Toronto – Under the Mango Tree won Pick of the Fringe last year in Vancouver with a sellout run. This is a little surprising to me after seeing the show last night at the Toronto Fringe. Not to say it’s a poor show or anything, it just didn’t resonate with me the way I’d expect a “Best of Fringe” sort of show would.
It is entirely possible, I suppose, that as a second-generation Canadian, the story just didn’t strike a chord with me. Under the Mango Tree is, after all, an immigrant family’s tale: a single father in a poor village leaves the country seeking a better life, leaving behind his daughter, Timal, with her grandparents, promising to one day return and bring her back with him to Canada to live in prosperity. Set in Fiji, it’s semi-autobiographical, as the playwright and performer, Veenesh Dubois, emigrated from Fiji to Canada as a child, but not before being separated from her family for four years.

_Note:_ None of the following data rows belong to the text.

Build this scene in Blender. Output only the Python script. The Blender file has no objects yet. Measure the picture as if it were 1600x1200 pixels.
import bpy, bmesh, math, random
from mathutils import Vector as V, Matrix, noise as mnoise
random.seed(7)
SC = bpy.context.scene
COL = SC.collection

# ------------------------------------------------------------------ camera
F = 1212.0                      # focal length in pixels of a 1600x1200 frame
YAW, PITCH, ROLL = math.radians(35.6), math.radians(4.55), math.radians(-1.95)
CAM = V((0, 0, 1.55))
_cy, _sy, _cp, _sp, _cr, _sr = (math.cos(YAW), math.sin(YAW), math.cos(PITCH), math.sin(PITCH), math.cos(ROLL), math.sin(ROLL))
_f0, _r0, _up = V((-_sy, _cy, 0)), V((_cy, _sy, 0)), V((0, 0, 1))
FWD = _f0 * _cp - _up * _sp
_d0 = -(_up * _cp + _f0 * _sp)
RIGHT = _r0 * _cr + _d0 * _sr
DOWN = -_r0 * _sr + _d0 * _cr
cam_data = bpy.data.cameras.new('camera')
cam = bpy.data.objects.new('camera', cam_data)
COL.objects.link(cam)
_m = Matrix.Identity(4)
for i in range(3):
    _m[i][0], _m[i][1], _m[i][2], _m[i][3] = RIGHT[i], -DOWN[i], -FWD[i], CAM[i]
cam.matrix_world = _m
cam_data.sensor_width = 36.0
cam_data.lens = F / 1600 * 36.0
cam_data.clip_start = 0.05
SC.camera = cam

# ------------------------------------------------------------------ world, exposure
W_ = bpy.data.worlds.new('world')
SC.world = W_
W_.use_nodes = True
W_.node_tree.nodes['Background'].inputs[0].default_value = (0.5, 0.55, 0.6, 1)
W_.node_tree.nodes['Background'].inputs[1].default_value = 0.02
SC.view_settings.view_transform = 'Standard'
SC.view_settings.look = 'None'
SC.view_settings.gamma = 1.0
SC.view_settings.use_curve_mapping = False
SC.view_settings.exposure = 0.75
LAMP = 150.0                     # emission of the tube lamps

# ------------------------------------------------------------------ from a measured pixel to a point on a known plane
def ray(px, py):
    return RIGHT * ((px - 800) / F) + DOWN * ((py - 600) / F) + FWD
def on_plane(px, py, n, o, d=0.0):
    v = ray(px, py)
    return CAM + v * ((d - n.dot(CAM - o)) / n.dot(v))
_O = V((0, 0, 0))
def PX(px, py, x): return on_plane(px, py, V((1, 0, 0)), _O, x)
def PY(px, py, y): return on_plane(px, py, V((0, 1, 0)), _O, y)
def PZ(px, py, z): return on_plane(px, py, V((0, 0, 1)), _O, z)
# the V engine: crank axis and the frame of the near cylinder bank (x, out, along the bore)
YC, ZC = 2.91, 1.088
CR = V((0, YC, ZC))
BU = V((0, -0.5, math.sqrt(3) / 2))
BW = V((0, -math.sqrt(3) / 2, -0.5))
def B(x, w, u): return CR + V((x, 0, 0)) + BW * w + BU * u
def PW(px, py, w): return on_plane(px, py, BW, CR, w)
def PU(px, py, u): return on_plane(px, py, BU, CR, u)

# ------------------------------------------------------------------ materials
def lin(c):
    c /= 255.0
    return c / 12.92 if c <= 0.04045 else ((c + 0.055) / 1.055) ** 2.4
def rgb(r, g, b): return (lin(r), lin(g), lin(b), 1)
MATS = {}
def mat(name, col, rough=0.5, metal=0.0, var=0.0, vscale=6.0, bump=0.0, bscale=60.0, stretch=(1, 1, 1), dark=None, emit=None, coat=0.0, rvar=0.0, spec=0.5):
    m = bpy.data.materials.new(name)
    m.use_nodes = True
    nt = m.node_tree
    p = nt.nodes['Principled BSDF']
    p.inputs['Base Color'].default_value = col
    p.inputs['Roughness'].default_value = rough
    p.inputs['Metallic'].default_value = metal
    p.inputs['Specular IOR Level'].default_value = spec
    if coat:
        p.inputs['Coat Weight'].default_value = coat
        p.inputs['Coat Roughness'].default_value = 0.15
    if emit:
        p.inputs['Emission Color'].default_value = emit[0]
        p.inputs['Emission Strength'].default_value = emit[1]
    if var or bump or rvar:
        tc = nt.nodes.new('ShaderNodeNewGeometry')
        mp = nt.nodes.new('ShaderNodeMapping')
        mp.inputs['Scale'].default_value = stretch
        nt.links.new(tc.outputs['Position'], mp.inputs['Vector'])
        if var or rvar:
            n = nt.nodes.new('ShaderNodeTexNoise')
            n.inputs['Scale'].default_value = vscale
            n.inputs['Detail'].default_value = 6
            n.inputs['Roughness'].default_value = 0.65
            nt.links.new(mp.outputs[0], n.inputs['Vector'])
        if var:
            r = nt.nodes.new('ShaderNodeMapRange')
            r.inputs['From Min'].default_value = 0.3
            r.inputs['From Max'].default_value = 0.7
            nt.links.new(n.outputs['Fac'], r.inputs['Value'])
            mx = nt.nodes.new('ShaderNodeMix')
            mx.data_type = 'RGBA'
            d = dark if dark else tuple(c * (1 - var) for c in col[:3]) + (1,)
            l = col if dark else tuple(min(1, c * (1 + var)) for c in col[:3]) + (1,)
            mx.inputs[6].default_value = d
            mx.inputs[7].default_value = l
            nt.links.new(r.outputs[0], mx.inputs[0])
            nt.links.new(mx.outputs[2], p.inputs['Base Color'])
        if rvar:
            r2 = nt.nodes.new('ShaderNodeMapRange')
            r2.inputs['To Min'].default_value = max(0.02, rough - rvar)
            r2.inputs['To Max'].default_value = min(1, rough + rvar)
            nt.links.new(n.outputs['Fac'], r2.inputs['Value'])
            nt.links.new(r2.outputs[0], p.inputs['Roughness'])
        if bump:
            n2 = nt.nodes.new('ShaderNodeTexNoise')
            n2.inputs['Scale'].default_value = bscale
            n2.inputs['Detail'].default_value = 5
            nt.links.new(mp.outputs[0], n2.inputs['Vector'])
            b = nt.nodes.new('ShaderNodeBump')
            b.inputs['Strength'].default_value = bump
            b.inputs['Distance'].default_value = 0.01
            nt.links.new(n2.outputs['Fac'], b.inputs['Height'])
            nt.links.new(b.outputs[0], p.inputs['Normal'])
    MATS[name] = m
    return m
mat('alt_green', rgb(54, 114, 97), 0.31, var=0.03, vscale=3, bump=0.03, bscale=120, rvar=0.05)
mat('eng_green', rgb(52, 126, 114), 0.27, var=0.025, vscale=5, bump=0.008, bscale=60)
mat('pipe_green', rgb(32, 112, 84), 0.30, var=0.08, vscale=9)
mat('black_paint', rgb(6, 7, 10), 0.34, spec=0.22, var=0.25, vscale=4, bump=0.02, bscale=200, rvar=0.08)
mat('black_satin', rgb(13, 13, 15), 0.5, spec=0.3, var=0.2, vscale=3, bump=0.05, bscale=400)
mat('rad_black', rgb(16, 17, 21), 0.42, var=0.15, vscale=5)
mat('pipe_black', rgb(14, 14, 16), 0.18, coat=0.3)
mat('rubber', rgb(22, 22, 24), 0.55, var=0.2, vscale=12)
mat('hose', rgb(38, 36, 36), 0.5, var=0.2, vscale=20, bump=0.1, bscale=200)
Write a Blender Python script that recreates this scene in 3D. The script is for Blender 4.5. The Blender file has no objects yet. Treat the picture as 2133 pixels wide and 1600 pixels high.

The growing disconnection between the character Timal and her father as they correspond by mail is interesting. Her father writes of selling popcorn to tourists on the streets, not wanting to be one of the stereotypical immigrants who drives too cautiously, and living in a flat. Timal, who lives in a small village and knows of little beyond it’s boundaries, doesn’t understand what he’s talking about, and asks whether the villages in Canada have sugar cane fields too. The show is solo-acted by Dubois; along with Timal, who ages from 10 to 16 during the course of the show, Dubois voices a few other characters as well, most often her grandmother, who she brings to life by wrapping a scarf around her head and holding her back as if it’s aching.
It’s a pretty good story, and it has a bittersweet ending after the rather saccharine-sweet beginning, when young Timal’s world was near-perfect. I didn’t feel a particular connection in any of this, though, and to me the narrative just sort of ground along to it’s inevitable conclusion. It’s ably acted by Dubois, who clearly put a great deal of herself into the show, and the characters are fairly well-written. It may just be a little too far outside my personal frame of reference as a white kid from small town Alberta to feel the kind of emotional resonance I would’ve needed to feel to give it a higher rating.
*Note that Under the Mango Tree is not the 90 minutes that your program indicates. It clocks in at a little under 60.